Slower recreation helps guests notice shoreline details, water movement, birds, wind, and the shared public space around them.

Activity
Eco angle
Kayak
Quiet, slow, human-powered access when used responsibly and kept away from sensitive shoreline and habitat areas.
Paddleboard
Simple human-powered recreation that encourages calm-water awareness and a slower pace on Mission Bay.
Sailboat
Wind-powered experience that lets guests enjoy the bay while paying attention to wind, water, and shared navigation.
Pontoon
Good for groups because everyone stays together and the route can be easier to coordinate responsibly.
Jet ski
Use only in approved operating areas and follow all bay rules, speed zones, staff instructions, and wildlife-distance expectations.
School, camp, corporate and youth groups

Pair a watersports day with a responsible Mission Bay recreation briefing.

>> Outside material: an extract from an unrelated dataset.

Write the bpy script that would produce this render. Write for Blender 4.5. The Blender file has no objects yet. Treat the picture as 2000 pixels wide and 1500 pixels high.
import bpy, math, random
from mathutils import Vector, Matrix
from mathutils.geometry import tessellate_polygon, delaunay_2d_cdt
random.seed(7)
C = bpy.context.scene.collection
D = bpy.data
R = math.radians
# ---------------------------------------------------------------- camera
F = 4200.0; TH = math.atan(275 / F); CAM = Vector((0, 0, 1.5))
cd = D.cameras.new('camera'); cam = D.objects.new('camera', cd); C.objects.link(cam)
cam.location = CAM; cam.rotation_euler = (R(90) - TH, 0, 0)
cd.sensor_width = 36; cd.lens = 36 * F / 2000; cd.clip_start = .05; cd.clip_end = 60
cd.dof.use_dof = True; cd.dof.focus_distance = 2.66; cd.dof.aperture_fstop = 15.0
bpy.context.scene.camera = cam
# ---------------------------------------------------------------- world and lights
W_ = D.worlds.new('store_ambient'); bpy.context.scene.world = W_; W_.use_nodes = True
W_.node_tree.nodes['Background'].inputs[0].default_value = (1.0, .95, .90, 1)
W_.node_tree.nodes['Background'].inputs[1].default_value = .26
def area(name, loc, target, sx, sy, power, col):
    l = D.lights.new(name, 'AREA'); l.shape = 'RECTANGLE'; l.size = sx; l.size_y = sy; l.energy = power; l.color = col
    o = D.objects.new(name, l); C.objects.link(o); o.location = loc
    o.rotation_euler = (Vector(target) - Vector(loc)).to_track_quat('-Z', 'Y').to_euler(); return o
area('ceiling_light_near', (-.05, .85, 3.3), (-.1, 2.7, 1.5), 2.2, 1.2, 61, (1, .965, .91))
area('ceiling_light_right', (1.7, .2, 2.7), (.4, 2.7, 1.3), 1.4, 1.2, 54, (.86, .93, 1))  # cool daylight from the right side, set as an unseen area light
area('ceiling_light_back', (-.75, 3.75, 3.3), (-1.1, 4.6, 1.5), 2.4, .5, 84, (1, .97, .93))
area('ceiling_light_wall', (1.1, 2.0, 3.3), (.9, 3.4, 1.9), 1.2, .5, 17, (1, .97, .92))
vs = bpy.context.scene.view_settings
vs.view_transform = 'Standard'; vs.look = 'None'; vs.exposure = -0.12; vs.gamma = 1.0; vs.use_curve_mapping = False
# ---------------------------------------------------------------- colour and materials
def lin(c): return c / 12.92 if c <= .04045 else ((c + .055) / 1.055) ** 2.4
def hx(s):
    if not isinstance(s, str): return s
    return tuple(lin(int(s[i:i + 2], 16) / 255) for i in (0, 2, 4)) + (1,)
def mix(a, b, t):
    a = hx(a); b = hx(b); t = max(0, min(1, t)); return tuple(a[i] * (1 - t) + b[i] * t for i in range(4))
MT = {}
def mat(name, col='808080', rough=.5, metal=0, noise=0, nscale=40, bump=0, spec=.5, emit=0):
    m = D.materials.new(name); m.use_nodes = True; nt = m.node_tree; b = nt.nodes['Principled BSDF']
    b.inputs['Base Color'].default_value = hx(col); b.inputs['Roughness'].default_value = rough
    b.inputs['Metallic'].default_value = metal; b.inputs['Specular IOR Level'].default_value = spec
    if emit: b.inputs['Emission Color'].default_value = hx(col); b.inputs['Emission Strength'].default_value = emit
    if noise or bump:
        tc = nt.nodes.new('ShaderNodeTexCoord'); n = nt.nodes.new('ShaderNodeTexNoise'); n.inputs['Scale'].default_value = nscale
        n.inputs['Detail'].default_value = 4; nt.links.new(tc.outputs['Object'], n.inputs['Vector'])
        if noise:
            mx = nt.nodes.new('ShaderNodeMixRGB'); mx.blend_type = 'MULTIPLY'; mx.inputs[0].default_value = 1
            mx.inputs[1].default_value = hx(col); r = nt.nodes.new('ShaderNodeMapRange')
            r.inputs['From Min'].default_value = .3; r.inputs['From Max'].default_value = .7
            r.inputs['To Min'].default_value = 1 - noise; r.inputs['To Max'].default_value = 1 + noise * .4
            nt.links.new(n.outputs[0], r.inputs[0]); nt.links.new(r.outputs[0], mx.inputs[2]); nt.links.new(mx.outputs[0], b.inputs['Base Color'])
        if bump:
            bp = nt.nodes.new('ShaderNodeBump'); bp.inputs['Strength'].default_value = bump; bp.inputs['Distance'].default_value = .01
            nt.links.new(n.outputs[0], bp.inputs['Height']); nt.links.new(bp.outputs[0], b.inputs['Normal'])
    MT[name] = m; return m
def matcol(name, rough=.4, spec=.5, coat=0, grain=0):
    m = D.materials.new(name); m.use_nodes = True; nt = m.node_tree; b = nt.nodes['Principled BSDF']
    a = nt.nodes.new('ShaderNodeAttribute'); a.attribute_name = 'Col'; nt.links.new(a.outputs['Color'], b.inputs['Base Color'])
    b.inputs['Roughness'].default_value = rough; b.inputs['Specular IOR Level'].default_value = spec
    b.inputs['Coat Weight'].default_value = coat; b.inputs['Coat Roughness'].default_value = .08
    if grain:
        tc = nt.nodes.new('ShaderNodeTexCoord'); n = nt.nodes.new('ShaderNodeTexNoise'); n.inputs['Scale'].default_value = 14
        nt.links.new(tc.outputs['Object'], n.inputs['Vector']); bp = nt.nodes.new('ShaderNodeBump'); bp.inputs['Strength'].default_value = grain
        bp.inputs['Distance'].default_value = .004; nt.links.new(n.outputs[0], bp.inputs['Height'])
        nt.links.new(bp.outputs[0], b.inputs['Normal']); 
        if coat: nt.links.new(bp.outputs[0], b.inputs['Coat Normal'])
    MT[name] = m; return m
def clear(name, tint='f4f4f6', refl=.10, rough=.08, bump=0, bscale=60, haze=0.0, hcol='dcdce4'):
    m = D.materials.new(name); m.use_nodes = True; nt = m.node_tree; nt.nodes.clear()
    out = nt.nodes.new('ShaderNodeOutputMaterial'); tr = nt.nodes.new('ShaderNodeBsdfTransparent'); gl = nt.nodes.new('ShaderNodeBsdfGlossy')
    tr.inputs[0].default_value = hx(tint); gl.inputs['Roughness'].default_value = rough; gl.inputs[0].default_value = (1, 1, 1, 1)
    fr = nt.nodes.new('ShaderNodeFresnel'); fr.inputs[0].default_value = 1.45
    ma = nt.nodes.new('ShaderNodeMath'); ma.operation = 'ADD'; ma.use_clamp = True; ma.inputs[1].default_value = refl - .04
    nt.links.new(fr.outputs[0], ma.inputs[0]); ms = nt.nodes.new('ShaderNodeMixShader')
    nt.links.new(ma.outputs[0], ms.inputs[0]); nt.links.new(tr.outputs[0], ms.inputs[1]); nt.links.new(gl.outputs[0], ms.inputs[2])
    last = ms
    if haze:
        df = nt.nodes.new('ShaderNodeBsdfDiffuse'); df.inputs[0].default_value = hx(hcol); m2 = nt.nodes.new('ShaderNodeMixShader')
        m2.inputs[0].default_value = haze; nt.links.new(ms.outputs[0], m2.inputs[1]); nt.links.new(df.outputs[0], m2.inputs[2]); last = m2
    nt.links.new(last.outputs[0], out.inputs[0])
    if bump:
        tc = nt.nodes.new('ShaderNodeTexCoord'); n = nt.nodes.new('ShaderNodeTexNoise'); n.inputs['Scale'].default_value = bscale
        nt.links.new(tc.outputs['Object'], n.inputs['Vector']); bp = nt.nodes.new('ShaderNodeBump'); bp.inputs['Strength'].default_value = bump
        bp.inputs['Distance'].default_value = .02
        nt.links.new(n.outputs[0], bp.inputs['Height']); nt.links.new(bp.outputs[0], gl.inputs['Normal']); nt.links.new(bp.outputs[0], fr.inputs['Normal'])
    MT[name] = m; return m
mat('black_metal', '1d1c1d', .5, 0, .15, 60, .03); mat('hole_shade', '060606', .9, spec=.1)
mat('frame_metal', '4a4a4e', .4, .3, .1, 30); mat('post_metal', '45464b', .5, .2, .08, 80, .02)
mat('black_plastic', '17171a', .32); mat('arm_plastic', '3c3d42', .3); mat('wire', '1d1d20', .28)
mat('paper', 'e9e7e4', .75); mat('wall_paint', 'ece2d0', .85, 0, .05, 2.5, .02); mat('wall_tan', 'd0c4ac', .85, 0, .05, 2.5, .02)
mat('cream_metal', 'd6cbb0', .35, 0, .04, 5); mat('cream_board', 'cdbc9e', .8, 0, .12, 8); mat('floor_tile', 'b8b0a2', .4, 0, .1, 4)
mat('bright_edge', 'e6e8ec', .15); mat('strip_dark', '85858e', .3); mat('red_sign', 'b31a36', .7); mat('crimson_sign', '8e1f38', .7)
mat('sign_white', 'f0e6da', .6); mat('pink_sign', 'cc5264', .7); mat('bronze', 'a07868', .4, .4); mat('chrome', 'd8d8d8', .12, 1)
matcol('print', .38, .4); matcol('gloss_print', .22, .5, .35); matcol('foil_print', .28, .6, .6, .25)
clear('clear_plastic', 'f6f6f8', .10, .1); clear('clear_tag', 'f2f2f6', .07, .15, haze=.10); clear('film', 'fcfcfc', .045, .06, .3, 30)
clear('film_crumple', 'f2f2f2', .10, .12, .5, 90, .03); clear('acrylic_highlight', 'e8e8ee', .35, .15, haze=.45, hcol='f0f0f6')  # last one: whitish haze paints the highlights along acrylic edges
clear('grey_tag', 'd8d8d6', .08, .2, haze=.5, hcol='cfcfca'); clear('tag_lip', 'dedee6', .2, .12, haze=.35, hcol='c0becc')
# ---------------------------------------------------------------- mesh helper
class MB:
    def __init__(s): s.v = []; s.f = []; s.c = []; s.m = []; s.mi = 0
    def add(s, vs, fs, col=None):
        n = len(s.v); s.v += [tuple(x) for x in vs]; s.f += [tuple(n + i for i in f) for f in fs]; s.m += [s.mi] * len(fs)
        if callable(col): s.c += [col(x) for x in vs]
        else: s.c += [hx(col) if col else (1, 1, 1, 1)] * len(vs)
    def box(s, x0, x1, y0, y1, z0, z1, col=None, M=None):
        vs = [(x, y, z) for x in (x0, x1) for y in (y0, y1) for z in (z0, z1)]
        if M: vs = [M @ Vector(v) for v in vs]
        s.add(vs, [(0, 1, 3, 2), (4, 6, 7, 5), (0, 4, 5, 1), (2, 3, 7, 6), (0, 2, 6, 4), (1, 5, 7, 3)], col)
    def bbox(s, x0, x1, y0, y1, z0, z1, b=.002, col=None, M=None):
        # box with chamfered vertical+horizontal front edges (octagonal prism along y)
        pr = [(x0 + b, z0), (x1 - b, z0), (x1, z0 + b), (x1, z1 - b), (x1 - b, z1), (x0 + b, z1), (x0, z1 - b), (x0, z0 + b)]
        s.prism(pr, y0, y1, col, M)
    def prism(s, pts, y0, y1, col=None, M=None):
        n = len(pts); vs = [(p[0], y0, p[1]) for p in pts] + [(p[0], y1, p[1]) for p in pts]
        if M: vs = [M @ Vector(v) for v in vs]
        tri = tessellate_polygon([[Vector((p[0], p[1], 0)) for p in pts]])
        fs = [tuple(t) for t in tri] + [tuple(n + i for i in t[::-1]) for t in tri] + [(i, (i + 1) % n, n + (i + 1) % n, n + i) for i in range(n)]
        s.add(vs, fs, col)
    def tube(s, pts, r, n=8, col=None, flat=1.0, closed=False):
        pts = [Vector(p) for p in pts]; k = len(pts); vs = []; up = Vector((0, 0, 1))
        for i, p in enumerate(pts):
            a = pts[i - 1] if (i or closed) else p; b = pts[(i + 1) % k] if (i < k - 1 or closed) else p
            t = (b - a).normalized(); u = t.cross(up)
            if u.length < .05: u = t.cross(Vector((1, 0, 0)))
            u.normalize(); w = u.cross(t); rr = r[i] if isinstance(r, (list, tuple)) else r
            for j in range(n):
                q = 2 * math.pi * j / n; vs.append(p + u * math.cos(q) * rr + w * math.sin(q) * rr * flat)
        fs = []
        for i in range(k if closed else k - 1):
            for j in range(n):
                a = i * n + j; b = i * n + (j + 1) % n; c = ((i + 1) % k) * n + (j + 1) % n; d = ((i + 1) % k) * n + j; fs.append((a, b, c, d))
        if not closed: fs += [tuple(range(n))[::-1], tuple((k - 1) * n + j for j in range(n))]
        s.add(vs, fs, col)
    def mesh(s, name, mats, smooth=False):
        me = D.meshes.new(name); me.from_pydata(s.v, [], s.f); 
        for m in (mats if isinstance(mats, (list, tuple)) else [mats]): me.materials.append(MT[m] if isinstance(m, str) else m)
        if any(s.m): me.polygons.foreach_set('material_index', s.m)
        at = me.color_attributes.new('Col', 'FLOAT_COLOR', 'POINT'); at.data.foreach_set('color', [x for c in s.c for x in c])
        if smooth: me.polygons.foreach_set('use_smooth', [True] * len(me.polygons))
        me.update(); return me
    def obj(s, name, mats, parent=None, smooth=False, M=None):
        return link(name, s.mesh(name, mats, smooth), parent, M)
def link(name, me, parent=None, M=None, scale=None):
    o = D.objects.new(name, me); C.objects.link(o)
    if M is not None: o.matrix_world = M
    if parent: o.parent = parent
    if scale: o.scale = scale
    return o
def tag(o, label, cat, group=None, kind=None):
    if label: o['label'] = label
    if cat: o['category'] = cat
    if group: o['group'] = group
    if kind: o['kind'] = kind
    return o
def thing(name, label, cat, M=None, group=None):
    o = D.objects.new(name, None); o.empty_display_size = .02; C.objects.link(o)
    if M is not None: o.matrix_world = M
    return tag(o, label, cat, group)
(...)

Planning a school, camp, corporate, or youth group? Ask us about combining a watersports day with a simple responsible recreation briefing so guests understand how to enjoy Mission Bay while respecting wildlife, eelgrass, shorelines, and protected areas.

Paddleboarders waving on Mission Bay during a group water activity
Mission Bay Eco Guide FAQ

Quick answers for responsible Mission Bay recreation.

Why does Mission Bay have protected areas?
Mission Bay includes recreation areas as well as habitat connected to wetlands, shorelines, eelgrass beds, birds, fish, and sensitive natural resources. Protected areas help reduce disturbance and support the bay’s ecosystem.
What are eelgrass beds?
Eelgrass beds are underwater plant communities in shallow coastal water. They can support fish and marine life and should be avoided by visitors when operating equipment.
Can I approach birds while kayaking or paddleboarding?
No. Enjoy wildlife from a distance. Do not chase, crowd, feed, touch, or intentionally approach birds or other animals on Mission Bay.
Are kayaks and paddleboards good low-impact options?
They can be good low-impact options when used responsibly, kept in approved areas, and operated away from sensitive habitat, wildlife, and protected shorelines.
Can schools or corporate groups add an eco briefing?
Yes. Groups can ask about combining a watersports day with a simple responsible recreation briefing so guests understand how to enjoy Mission Bay while respecting habitat and wildlife.